Task requirements
Return all lines below containing the word "scene".

Lines of data
>> Begin
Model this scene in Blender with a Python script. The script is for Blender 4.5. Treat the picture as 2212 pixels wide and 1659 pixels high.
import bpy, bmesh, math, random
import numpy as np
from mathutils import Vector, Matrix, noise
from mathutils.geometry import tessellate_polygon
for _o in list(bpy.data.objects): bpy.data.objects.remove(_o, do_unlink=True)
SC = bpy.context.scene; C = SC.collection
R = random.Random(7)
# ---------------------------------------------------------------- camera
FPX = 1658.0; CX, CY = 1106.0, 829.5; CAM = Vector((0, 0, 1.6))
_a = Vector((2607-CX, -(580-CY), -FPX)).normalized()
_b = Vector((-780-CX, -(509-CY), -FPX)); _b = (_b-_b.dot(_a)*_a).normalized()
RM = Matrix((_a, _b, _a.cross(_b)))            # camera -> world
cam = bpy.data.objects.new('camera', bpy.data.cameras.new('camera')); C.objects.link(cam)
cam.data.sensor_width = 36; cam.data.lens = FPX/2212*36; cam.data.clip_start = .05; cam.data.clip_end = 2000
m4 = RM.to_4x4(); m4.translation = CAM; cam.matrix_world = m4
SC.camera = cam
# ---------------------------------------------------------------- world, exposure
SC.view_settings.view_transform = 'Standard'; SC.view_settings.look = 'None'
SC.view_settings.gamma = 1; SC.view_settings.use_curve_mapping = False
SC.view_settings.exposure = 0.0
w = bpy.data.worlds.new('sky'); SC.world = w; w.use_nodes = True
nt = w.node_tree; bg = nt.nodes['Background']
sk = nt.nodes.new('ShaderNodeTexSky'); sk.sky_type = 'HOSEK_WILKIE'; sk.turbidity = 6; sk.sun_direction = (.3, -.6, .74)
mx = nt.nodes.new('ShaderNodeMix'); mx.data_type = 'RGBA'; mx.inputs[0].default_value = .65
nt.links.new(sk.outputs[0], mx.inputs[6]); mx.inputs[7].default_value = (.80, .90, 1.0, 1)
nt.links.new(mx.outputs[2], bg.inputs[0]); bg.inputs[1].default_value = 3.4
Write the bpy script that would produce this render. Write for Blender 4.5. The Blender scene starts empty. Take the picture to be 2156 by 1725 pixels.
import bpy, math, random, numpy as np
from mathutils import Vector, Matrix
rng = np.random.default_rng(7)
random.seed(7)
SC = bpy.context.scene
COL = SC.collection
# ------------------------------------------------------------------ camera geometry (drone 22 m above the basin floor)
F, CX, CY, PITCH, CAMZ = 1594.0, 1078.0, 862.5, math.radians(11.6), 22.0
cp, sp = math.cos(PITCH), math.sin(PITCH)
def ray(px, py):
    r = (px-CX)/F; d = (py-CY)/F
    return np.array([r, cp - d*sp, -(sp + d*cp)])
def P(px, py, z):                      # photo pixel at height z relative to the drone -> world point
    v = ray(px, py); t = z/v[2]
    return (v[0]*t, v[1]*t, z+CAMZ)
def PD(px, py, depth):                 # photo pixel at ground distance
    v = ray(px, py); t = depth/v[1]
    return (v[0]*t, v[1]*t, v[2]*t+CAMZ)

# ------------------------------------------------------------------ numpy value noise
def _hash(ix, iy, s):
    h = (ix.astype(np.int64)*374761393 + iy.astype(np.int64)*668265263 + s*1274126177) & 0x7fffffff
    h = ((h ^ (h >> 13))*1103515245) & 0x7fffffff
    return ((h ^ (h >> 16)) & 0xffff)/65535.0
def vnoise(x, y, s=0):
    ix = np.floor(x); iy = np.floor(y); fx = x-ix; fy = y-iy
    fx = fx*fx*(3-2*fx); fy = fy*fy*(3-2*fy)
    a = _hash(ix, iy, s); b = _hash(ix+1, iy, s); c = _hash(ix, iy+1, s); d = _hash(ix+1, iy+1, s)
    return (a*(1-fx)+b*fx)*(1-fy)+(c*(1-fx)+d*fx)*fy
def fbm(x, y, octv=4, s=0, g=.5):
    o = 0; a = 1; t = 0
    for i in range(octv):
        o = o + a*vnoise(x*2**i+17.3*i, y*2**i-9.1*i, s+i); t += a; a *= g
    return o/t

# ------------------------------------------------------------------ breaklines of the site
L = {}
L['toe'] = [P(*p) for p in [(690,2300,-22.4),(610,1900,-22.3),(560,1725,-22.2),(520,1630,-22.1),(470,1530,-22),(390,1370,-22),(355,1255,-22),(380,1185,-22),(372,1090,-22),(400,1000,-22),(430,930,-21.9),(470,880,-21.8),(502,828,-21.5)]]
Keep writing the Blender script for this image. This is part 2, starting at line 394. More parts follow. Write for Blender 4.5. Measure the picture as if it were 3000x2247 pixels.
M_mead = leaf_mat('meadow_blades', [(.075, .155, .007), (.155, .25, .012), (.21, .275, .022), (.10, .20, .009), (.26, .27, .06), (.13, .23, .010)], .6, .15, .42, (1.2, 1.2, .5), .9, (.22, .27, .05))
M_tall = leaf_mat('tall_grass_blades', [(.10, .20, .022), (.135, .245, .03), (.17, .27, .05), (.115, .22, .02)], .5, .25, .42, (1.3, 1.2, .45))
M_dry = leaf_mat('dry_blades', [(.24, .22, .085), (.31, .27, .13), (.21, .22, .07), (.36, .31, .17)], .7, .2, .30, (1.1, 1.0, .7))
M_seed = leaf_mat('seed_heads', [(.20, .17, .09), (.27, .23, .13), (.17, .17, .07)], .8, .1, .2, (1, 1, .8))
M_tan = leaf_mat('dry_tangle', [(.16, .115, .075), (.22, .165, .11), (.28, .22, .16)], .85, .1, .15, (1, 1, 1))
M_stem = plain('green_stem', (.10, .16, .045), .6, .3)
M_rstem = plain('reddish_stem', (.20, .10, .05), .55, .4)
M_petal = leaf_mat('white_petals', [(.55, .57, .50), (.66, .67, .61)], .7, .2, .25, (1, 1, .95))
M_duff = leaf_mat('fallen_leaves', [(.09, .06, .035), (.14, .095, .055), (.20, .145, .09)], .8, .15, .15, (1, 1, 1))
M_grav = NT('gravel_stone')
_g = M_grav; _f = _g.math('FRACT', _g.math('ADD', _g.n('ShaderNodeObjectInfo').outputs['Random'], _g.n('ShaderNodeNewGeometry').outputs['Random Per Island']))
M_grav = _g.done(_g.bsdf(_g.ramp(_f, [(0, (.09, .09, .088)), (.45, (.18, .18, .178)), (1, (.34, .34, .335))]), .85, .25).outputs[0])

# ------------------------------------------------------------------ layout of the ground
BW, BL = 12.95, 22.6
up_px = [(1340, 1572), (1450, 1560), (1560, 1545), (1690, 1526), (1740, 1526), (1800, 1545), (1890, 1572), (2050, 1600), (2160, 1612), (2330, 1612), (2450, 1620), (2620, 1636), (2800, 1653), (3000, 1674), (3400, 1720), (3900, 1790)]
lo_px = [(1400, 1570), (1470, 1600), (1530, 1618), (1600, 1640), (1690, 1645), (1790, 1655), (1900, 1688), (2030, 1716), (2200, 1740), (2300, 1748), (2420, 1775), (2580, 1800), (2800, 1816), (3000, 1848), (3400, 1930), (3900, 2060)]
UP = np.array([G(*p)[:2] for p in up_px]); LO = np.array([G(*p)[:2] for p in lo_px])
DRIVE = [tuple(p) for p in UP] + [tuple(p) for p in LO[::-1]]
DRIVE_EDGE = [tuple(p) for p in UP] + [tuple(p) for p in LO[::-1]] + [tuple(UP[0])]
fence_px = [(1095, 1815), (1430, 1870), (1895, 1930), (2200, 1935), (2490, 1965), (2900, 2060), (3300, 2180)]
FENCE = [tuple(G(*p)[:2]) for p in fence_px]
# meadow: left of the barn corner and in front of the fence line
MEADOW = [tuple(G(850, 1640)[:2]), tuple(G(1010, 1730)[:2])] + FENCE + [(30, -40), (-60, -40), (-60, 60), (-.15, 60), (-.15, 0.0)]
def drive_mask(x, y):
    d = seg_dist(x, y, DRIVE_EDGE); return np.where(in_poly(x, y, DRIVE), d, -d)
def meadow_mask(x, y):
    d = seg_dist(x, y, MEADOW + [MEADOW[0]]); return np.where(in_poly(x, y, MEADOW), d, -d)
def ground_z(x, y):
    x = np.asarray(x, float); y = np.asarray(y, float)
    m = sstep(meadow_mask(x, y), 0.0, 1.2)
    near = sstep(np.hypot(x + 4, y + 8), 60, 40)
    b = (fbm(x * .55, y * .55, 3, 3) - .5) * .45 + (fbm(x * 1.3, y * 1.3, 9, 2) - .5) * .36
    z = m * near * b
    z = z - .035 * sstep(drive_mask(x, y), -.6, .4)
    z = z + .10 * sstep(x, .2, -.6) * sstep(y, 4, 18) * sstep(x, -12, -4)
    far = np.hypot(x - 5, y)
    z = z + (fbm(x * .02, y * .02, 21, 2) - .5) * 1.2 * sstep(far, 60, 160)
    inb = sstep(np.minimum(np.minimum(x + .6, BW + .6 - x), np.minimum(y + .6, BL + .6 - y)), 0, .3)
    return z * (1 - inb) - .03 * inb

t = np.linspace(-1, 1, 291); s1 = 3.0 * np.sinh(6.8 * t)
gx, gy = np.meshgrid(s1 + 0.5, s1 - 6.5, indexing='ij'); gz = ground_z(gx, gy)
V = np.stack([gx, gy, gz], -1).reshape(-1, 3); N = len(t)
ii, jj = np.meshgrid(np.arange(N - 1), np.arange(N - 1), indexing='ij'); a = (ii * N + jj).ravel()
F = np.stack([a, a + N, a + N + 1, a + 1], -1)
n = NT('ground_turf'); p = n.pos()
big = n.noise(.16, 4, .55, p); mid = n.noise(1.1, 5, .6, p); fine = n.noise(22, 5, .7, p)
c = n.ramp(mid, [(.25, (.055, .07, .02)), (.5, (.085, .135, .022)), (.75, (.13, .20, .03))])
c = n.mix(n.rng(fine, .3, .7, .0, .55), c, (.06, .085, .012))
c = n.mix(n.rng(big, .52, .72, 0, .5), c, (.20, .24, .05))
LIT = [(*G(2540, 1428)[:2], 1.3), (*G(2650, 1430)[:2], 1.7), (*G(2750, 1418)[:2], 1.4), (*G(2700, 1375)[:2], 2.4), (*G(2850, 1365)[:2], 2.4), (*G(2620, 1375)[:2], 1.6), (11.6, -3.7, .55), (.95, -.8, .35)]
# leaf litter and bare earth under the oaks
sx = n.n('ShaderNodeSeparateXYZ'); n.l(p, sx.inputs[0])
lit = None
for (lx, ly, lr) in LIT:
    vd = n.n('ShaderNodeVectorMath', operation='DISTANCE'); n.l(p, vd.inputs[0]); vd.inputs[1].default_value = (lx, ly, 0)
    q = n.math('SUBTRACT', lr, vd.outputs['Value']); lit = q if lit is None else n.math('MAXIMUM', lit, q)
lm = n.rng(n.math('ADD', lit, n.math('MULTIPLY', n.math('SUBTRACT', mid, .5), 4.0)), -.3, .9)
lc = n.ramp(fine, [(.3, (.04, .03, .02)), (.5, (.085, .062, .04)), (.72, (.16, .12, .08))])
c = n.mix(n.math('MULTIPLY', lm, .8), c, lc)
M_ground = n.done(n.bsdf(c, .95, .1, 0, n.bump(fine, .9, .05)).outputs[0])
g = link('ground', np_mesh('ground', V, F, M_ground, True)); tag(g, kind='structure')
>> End
Exercise answer
Model this scene in Blender with a Python script. The script is for Blender 4.5. Treat the picture as 2212 pixels wide and 1659 pixels high.
SC = bpy.context.scene; C = SC.collection
Write the bpy script that would produce this render. Write for Blender 4.5. The Blender scene starts empty. Take the picture to be 2156 by 1725 pixels.
SC = bpy.context.scene